A final ground handling agent at Chicago O’Hare International Airport has reached a required labor agreement and will continue cargo operations, sparing several cargo airlines from potential service interruptions.
The Chicago Department of Aviation (CDA) on Tuesday notified freighter operators that cargo handler Swissport has signed an agreement with the Service Employees International Union (SEIU) establishing parameters for the union to mount a membership drive. The development eliminates the potential for a supply chain disruption.
The two-sentence message said Swissport Cargo “is no longer at risk for license revocation on Jan. 20.”
Alliance Ground International, another major airport service provider, on Friday agreed on a plan for the SEIU to access its facilities and meet with workers. Worldwide Flight Services reached a resolution with the union much earlier.
The city of Chicago last summer required airport service companies to sign labor peace agreements within 60 days of being approached by any union as a condition for operating at the airport. The controversial agreements, which are becoming more common in public contracts around the country as a way to improve worker conditions, force employers to be neutral during union organizing campaigns and unions not to engage in picketing, work stoppages or other economic interference for a period of time.

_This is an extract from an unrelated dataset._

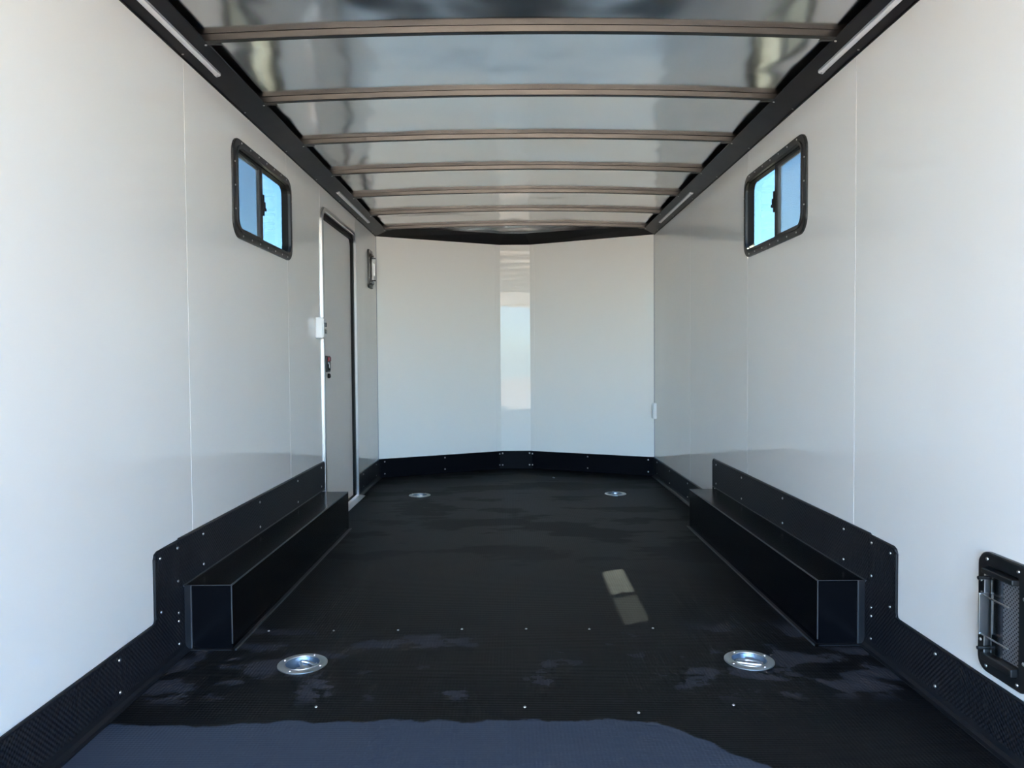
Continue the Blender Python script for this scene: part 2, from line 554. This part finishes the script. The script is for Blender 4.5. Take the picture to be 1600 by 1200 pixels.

The CDA alerted 20 cargo airlines a month ago that AGI and Swissport, which together control about two-thirds of the cargo moving through O’Hare, could have their licenses pulled if they didn’t comply by the close of business on Jan. 19. The notice urged them to consider alternative arrangements. Airlines and freight forwarders complained it was not possible to switch vendors on such short notice and some said they would have to suspend service until they could relocate to other handlers or airports.